I don't think we agree on what "adversity" is. You are just playing a game, and your brain knows it. If someone has the same brain reaction to the game avatar being in virtual "danger" to his actual body being in mortal danger than I'd like to see that, and I think most people would think that is not normal or healthy.

You don't need to defend yourself, if you had fun playing than that's more than enough. I don't understand why you want to drive yourself to seeing more in it than that.

3 comments

> Even within the same game genre that barely translates. People good at Starcraft I struggled with Starcraft II, people great at Warcraft made little headway in Starcraft II (e.g. WCIII players like Grubby or Happy).

That might be true if you're comparing the top 0.1%, but someone who played a lot of Starcraft would be miles ahead of any newcomer in both Starcraft II and Warcraft III.

Your example is like saying that a world-class sprinter would struggle to be a world-class cyclist. Yes, that's true, but the aspects that do carry over - cardio and muscle development - would immediately put them in the top 5% of the field even if they never win the Tour de France.

Maybe a world-class sprinter would be in the top 5% of the entire population who has ever cycled (not “the field”). Sprinting and cycling are so different you may as well be comparing snooker and darts and saying that wrist control is the determining factor.
> Even within the same game genre that barely translates. People good at Starcraft I struggled with Starcraft II, people great at Warcraft made little headway in Starcraft II (e.g. WCIII players like Grubby or Happy).

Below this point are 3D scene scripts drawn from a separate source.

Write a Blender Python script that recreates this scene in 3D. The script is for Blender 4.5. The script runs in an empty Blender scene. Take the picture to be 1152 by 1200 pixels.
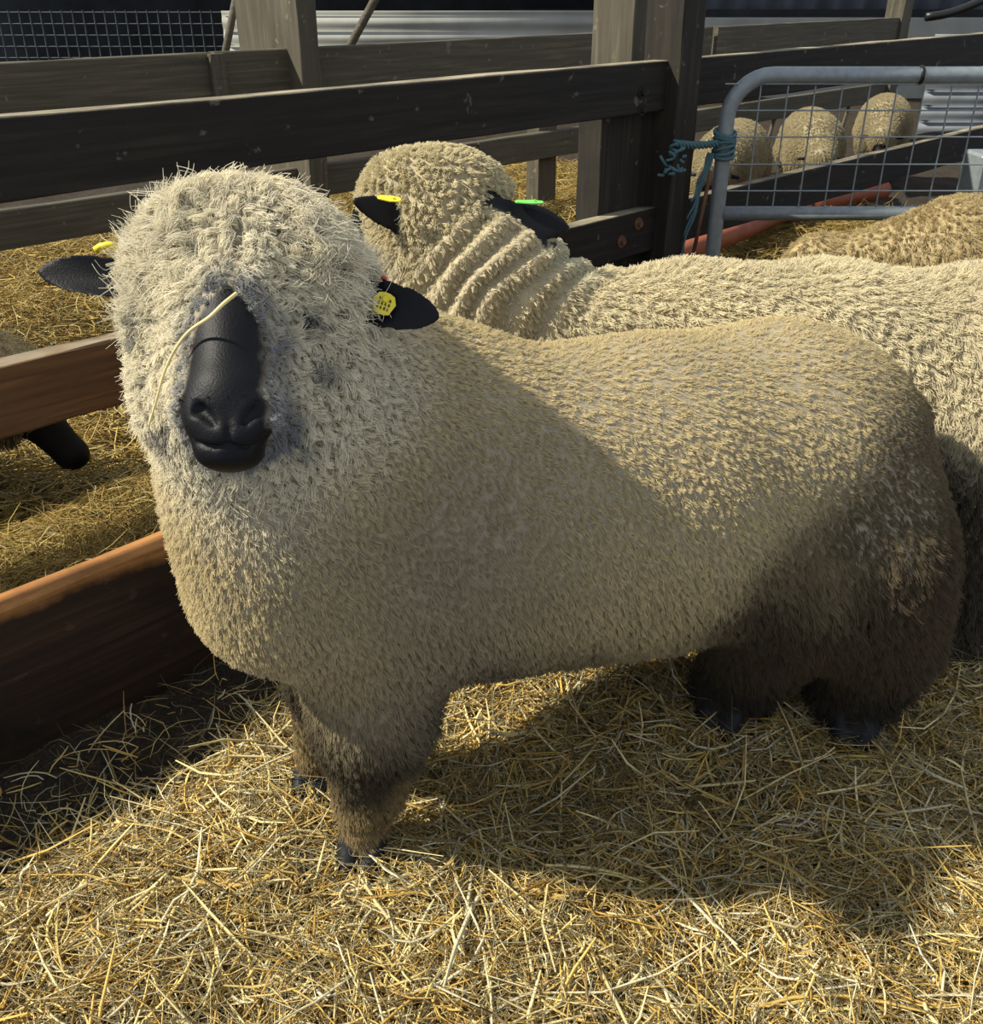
import bpy, bmesh, math, random
import numpy as np
from mathutils import Vector, Matrix

random.seed(7)
RNG = np.random.default_rng(7)
S = bpy.context.scene
COL = S.collection

# ------------------------------------------------------------------ camera
CH = 1.3                     # eye height
FPX = 1153.0
PITCH = math.atan(620.0 / FPX)
CP, SP = math.cos(PITCH), math.sin(PITCH)
cam_d = bpy.data.cameras.new('camera')
cam_d.sensor_fit = 'HORIZONTAL'; cam_d.sensor_width = 36.0; cam_d.lens = 36.0 * FPX / 1152.0
cam_d.clip_start = 0.02; cam_d.clip_end = 200
cam = bpy.data.objects.new('camera', cam_d); COL.objects.link(cam)
cam.location = (0, 0, CH); cam.rotation_euler = (math.pi / 2 - PITCH, 0, 0)
S.camera = cam

# ------------------------------------------------------------------ light
SUN_TO = Vector((-1.03, -0.08, 1.0)).normalized()
sun_d = bpy.data.lights.new('sun', 'SUN'); sun_d.energy = 7.2; sun_d.angle = math.radians(1.4)
sun_d.color = (1.0, 0.93, 0.78)
sun = bpy.data.objects.new('sun', sun_d); COL.objects.link(sun)
sun.rotation_euler = SUN_TO.to_track_quat('Z', 'Y').to_euler()
W = bpy.data.worlds.new('world'); S.world = W; W.use_nodes = True
bg = W.node_tree.nodes['Background']; bg.inputs[0].default_value = (0.80, 0.87, 1.0, 1); bg.inputs[1].default_value = 0.74
S.view_settings.view_transform = 'Standard'; S.view_settings.look = 'None'
S.view_settings.exposure = 0.0; S.view_settings.gamma = 1.0; S.view_settings.use_curve_mapping = False
S.cycles.max_bounces = 6; S.cycles.diffuse_bounces = 3; S.cycles.glossy_bounces = 2
S.cycles.use_denoising = True

# ------------------------------------------------------------------ placement helpers
def P(px, py, d):
    u = (px - 576) / FPX; v = (600 - py) / FPX
    return np.array([u * d, d * (CP + v * SP), CH + d * (-SP + v * CP)])
def G(px, py, z=0.0):
    u = (px - 576) / FPX; v = (600 - py) / FPX
    t = (CH - z) / (SP - v * CP)
    return np.array([u * t, t * (CP + v * SP), z])
FD = np.array([.697, .717, 0.]); FD /= np.linalg.norm(FD)     # fence run
FN = np.array([FD[1], -FD[0], 0.])                            # fence normal, to the near pen
A0 = np.array([-.934, 1.424, 0.])
DA = 1.662
def plane_pt(off, px, py):
    """world point where the view through (px,py) meets the fence plane lying off metres behind the low board"""
    o = A0 - FN * off
    d = P(px, py, 1.0) - np.array([0, 0, CH])
    t = ((o - np.array([0, 0, CH])) @ FN) / (d @ FN)
    return np.array([0, 0, CH]) + d * t
KB = 1.24
OFF_B, OFF_C = (KB - 1) * DA, 1.40 * DA

# ------------------------------------------------------------------ object helpers
def tag(o, label=None, cat=None, group=None, kind=None):
    if label: o['label'] = label
    if cat: o['category'] = cat
    if group: o['group'] = group
    if kind: o['kind'] = kind
    return o
def empty(name, loc=(0, 0, 0)):
    o = bpy.data.objects.new(name, None); COL.objects.link(o); o.location = loc; o.empty_display_size = .05
    return o
def link(name, data, parent=None, loc=None, rot=None):
    o = bpy.data.objects.new(name, data); COL.objects.link(o)
    m = Matrix.Identity(4)
    if loc is not None: m = Matrix.Translation(Vector(loc))
    if rot is not None: m = m @ rot.to_4x4()
    if parent is not None:
        o.parent = parent
        pm = parent.get('_m')
        m = Matrix.Translation(parent.location).inverted() @ m
    o.matrix_local = m
    return o
def mesh_np(name, V, F, smooth=True, mat=None, attrs=None):
    me = bpy.data.meshes.new(name)
    V = np.asarray(V, np.float32); F = np.asarray(F, np.int32)
    k = F.shape[1]
    me.vertices.add(len(V)); me.vertices.foreach_set('co', V.ravel())
    me.loops.add(F.size); me.loops.foreach_set('vertex_index', F.ravel())
    me.polygons.add(len(F)); me.polygons.foreach_set('loop_start', np.arange(0, F.size, k, dtype=np.int32))
    me.update(calc_edges=True)
    if smooth: me.polygons.foreach_set('use_smooth', np.ones(len(F), bool))
    if attrs:
        for n, a in attrs.items():
            at = me.attributes.new(n, 'FLOAT_COLOR', 'POINT')
            c = np.ones((len(V), 4), np.float32); c[:, :3] = a
            at.data.foreach_set('color', c.ravel())
    if mat: me.materials.append(mat)
    return me
def bm_mesh(name, bm, mat, smooth=False):
    me = bpy.data.meshes.new(name); bm.normal_update(); bm.to_mesh(me); bm.free()
    if smooth: me.polygons.foreach_set('use_smooth', np.ones(len(me.polygons), bool))
    if mat: me.materials.append(mat)
    return me
def lin(r, g, b):
    f = lambda c: (c / 255 / 12.92) if c / 255 <= .04045 else ((c / 255 + .055) / 1.055) ** 2.4
    return np.array([f(r), f(g), f(b)])

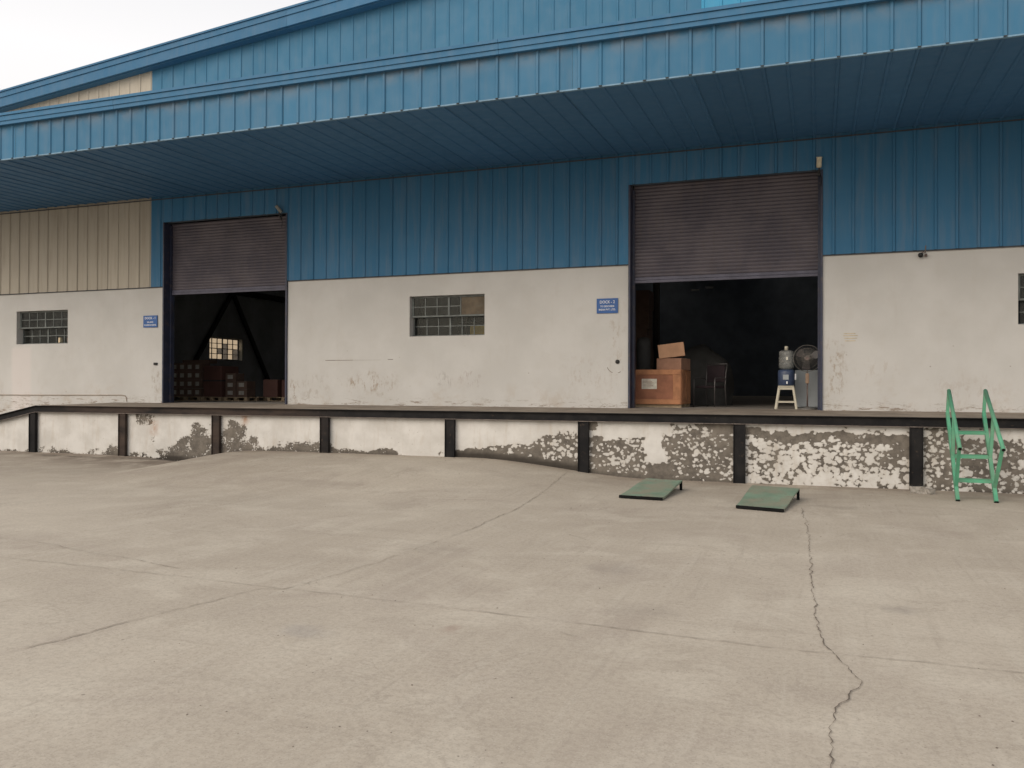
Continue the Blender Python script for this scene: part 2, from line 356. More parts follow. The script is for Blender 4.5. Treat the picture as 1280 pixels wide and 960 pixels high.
# ------------------------------------------------------------------ mesh helpers
class MB:
    def __init__(s): s.v = []; s.f = []
    def add(s, vs, fs):
        o = len(s.v); s.v += [tuple(v) for v in vs]; s.f += [tuple(i+o for i in f) for f in fs]; return s
    def box(s, x0, x1, y0, y1, z0, z1, R=None, bev=0):
        vs = [(x, y, z) for z in (z0, z1) for y in (y0, y1) for x in (x0, x1)]
        fs = [(0, 2, 3, 1), (4, 5, 7, 6), (0, 1, 5, 4), (2, 6, 7, 3), (0, 4, 6, 2), (1, 3, 7, 5)]
        if R is not None: vs = [R @ Vector(v) for v in vs]
        return s.add(vs, fs)
    def bar(s, a, b, w, h, upv=(0, 0, 1)):
        """rectangular bar from a to b, w sideways, h along up"""
        a, b = Vector(a), Vector(b); d = (b-a).normalized(); u = Vector(upv)
        sd = d.cross(u).normalized(); u = sd.cross(d).normalized()
        vs = []
        for p in (a, b):
            for i, j in ((-1, -1), (1, -1), (1, 1), (-1, 1)): vs.append(p + sd*(w/2*i) + u*(h/2*j))
        return s.add(vs, [(0, 1, 2, 3), (7, 6, 5, 4), (0, 4, 5, 1), (1, 5, 6, 2), (2, 6, 7, 3), (3, 7, 4, 0)])
    def tube(s, pts, r, n=8, cap=True):
        pts = [Vector(p) for p in pts]; rs = r if isinstance(r, (list, tuple)) else [r]*len(pts)
        o = len(s.v); ref = None
        for i, p in enumerate(pts):
            d = (pts[min(i+1, len(pts)-1)] - pts[max(i-1, 0)]).normalized()
            if ref is None: ref = d.orthogonal().normalized()
            ref = (ref - d*ref.dot(d)).normalized(); w = d.cross(ref)
            for k in range(n):
                a = 2*pi*k/n; s.v.append(tuple(p + (ref*cos(a)+w*sin(a))*rs[i]))
        for i in range(len(pts)-1):
            for k in range(n):
                a = o+i*n+k; b = o+i*n+(k+1) % n; s.f.append((a, b, b+n, a+n))
        if cap:
            s.f.append(tuple(o+k for k in reversed(range(n)))); s.f.append(tuple(o+(len(pts)-1)*n+k for k in range(n)))
        return s
    def lathe(s, prof, c=(0, 0, 0), n=20, axis='z'):
        o = len(s.v)
        for r, h in prof:
            for k in range(n):
                a = 2*pi*k/n
                p = (r*cos(a), r*sin(a), h) if axis == 'z' else (r*cos(a), h, r*sin(a))
                s.v.append((p[0]+c[0], p[1]+c[1], p[2]+c[2]))
        for i in range(len(prof)-1):
            for k in range(n):
                a = o+i*n+k; b = o+i*n+(k+1) % n; s.f.append((a, b, b+n, a+n))
        s.f.append(tuple(o+k for k in reversed(range(n)))); s.f.append(tuple(o+(len(prof)-1)*n+k for k in range(n)))
        return s
    def mesh(s, name, mat, smooth=False):
        me = bpy.data.meshes.new(name); me.from_pydata(s.v, [], s.f); me.update()
        if mat: me.materials.append(mat)
        if smooth:
            for p in me.polygons: p.use_smooth = len(p.vertices) == 4
        return me
    def build(s, name, mat, parent=None, smooth=False, bevel=0):
        return link(name, s.mesh(name, mat, smooth), parent, bevel)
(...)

Even being good at Starcraft I in 1998 wouldn't make you good at Starcraft I in 2003. People uncover certain optimizations and strategies over times that are quickly adopted by everyone, to the extent that playing the same a good player in 1998 would get you dubbed a "noob" in 2003.

It didn't translate 100%, but even a pro player in Starcraft1 unsuccessfully transitioning to Starcraft2 still played at an insanely high level relative to the general population. It was the difference from maybe being a top 50 player before to a top 500 player after. I would say that this is evidence of a very high carryover.

WC3 => Sc2 is a much greater leap than sc1 -> sc2 but still there was decent carryover. Grubby was still a GM or high masters player, even if he was no longer elite.